━━━━━ SOURCE DATA

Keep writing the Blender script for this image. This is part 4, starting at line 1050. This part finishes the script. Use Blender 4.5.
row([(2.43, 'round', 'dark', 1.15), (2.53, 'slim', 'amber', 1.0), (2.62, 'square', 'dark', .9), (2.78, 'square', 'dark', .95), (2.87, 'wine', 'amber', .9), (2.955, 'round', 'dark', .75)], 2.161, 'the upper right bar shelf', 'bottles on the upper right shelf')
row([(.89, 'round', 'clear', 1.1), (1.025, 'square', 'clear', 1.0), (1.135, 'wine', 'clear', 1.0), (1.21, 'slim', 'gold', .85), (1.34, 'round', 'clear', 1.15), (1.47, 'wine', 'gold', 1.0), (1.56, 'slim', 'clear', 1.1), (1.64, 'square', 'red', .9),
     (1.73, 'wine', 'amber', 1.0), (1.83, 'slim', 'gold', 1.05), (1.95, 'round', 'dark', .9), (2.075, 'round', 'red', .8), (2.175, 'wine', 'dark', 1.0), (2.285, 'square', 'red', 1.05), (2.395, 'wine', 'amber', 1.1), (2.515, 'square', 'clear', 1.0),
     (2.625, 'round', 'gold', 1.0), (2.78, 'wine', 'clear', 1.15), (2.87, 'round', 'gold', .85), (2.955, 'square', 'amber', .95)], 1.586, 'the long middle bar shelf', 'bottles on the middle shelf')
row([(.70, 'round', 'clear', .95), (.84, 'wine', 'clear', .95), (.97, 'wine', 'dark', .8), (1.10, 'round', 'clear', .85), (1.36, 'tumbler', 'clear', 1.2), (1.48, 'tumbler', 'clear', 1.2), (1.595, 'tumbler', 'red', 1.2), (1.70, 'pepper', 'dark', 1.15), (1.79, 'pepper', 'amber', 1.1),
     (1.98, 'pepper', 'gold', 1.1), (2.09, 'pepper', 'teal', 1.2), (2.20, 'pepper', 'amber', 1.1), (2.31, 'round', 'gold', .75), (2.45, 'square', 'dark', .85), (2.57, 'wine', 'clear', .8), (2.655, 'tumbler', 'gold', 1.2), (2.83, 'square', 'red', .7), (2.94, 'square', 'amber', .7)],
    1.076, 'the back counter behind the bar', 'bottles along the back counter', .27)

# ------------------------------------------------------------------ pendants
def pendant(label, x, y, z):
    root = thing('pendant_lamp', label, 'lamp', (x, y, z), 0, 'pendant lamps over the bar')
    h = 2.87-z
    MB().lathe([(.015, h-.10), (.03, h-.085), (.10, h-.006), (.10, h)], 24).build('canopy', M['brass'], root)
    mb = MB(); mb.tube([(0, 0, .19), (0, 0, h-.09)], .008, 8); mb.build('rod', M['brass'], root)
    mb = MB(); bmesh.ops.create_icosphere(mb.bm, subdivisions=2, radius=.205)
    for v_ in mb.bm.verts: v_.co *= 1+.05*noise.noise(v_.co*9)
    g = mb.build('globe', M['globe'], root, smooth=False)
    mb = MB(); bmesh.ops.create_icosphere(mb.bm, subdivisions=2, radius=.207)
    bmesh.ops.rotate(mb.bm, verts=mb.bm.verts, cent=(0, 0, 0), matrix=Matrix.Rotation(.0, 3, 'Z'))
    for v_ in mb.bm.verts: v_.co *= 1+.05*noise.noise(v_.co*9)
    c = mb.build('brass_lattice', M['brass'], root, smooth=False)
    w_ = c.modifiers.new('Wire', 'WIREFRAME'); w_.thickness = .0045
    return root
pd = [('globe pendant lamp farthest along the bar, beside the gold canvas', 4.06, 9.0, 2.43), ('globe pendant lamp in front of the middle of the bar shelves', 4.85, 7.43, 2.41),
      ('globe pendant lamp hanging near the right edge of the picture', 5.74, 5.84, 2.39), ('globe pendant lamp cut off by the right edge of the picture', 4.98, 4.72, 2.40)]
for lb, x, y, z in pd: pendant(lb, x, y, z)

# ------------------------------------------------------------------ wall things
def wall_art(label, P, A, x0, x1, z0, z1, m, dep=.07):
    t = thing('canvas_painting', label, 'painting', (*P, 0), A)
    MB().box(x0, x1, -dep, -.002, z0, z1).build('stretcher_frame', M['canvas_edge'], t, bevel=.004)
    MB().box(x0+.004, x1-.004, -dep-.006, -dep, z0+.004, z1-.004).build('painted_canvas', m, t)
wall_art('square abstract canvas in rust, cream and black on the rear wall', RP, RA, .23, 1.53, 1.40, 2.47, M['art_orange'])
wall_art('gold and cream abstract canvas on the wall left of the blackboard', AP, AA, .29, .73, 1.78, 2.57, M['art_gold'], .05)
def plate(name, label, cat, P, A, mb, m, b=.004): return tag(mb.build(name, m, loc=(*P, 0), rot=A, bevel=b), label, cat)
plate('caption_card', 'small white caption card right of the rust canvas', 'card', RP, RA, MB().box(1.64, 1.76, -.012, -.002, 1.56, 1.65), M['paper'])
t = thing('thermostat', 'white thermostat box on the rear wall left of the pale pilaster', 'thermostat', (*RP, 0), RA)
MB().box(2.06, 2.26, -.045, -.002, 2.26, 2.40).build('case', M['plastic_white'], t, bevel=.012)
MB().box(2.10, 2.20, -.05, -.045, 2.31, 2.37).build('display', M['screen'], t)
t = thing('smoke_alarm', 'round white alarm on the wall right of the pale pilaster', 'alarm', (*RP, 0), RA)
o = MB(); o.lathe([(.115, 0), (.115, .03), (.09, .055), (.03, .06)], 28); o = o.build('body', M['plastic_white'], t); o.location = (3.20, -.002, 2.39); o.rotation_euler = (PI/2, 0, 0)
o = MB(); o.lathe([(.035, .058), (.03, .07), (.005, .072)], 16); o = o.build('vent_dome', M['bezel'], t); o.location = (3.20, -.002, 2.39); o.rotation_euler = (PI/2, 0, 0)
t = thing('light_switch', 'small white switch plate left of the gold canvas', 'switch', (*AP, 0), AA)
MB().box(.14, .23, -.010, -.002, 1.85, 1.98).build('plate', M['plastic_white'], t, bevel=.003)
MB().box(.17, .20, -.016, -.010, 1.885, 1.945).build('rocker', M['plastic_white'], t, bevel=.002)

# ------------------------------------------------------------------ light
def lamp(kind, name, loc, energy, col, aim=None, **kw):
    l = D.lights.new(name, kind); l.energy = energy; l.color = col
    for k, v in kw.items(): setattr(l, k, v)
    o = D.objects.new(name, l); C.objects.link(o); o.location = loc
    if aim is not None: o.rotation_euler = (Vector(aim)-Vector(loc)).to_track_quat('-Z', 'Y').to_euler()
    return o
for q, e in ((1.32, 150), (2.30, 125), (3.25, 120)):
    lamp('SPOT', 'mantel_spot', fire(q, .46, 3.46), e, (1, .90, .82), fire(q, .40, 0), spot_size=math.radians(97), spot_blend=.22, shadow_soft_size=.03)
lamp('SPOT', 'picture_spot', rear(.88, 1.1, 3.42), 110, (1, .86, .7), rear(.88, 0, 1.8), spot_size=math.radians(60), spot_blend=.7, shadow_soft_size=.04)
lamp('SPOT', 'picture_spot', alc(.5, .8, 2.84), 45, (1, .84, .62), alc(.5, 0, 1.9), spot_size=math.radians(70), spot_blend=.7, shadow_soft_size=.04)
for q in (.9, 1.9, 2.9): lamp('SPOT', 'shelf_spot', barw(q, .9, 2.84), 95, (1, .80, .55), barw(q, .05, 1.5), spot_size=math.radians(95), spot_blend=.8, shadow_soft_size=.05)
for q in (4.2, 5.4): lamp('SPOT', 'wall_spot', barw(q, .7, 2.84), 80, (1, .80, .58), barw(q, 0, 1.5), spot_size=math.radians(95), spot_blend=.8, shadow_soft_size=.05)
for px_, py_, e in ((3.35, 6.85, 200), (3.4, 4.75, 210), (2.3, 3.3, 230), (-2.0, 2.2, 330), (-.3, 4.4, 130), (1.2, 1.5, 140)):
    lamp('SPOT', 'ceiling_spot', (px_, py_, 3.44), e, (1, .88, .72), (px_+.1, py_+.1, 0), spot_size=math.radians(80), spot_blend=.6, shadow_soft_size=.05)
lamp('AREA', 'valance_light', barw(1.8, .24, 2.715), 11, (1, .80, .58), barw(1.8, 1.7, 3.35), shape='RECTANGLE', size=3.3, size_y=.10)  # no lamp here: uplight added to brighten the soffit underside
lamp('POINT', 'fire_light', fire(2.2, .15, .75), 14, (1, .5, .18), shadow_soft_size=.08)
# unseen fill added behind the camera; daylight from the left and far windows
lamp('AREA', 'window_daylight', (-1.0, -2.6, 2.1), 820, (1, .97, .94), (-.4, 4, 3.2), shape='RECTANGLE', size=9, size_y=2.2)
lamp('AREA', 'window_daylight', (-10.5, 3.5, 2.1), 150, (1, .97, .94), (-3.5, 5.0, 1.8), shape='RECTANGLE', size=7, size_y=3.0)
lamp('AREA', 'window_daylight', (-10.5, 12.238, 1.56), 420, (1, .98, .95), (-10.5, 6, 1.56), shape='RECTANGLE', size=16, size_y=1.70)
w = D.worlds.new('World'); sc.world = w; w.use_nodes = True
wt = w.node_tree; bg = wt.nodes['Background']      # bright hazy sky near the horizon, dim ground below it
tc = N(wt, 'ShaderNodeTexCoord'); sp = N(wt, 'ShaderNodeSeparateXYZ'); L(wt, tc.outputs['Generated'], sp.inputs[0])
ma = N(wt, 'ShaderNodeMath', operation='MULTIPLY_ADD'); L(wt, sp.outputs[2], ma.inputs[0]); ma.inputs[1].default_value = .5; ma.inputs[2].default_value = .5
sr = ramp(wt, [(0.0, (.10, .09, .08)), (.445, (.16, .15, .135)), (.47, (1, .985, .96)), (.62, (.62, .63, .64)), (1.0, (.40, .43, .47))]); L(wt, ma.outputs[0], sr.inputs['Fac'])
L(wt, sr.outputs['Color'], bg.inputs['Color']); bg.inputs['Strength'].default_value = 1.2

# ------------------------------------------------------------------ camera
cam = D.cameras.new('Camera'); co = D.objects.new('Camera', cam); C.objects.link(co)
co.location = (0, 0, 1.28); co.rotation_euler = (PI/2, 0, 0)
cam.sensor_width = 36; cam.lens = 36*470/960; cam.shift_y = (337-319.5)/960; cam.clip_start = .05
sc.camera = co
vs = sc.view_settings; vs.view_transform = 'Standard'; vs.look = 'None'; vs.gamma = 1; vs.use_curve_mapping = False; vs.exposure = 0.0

━━━━━━━━━━

TASK TO COMPLETE: Repeat, word for word, the lines from the opening of the material through the line containing "1.076, 'the back".

RESPONSE:
Keep writing the Blender script for this image. This is part 4, starting at line 1050. This part finishes the script. Use Blender 4.5.
row([(2.43, 'round', 'dark', 1.15), (2.53, 'slim', 'amber', 1.0), (2.62, 'square', 'dark', .9), (2.78, 'square', 'dark', .95), (2.87, 'wine', 'amber', .9), (2.955, 'round', 'dark', .75)], 2.161, 'the upper right bar shelf', 'bottles on the upper right shelf')
row([(.89, 'round', 'clear', 1.1), (1.025, 'square', 'clear', 1.0), (1.135, 'wine', 'clear', 1.0), (1.21, 'slim', 'gold', .85), (1.34, 'round', 'clear', 1.15), (1.47, 'wine', 'gold', 1.0), (1.56, 'slim', 'clear', 1.1), (1.64, 'square', 'red', .9),
     (1.73, 'wine', 'amber', 1.0), (1.83, 'slim', 'gold', 1.05), (1.95, 'round', 'dark', .9), (2.075, 'round', 'red', .8), (2.175, 'wine', 'dark', 1.0), (2.285, 'square', 'red', 1.05), (2.395, 'wine', 'amber', 1.1), (2.515, 'square', 'clear', 1.0),
     (2.625, 'round', 'gold', 1.0), (2.78, 'wine', 'clear', 1.15), (2.87, 'round', 'gold', .85), (2.955, 'square', 'amber', .95)], 1.586, 'the long middle bar shelf', 'bottles on the middle shelf')
row([(.70, 'round', 'clear', .95), (.84, 'wine', 'clear', .95), (.97, 'wine', 'dark', .8), (1.10, 'round', 'clear', .85), (1.36, 'tumbler', 'clear', 1.2), (1.48, 'tumbler', 'clear', 1.2), (1.595, 'tumbler', 'red', 1.2), (1.70, 'pepper', 'dark', 1.15), (1.79, 'pepper', 'amber', 1.1),
     (1.98, 'pepper', 'gold', 1.1), (2.09, 'pepper', 'teal', 1.2), (2.20, 'pepper', 'amber', 1.1), (2.31, 'round', 'gold', .75), (2.45, 'square', 'dark', .85), (2.57, 'wine', 'clear', .8), (2.655, 'tumbler', 'gold', 1.2), (2.83, 'square', 'red', .7), (2.94, 'square', 'amber', .7)],
    1.076, 'the back counter behind the bar', 'bottles along the back counter', .27)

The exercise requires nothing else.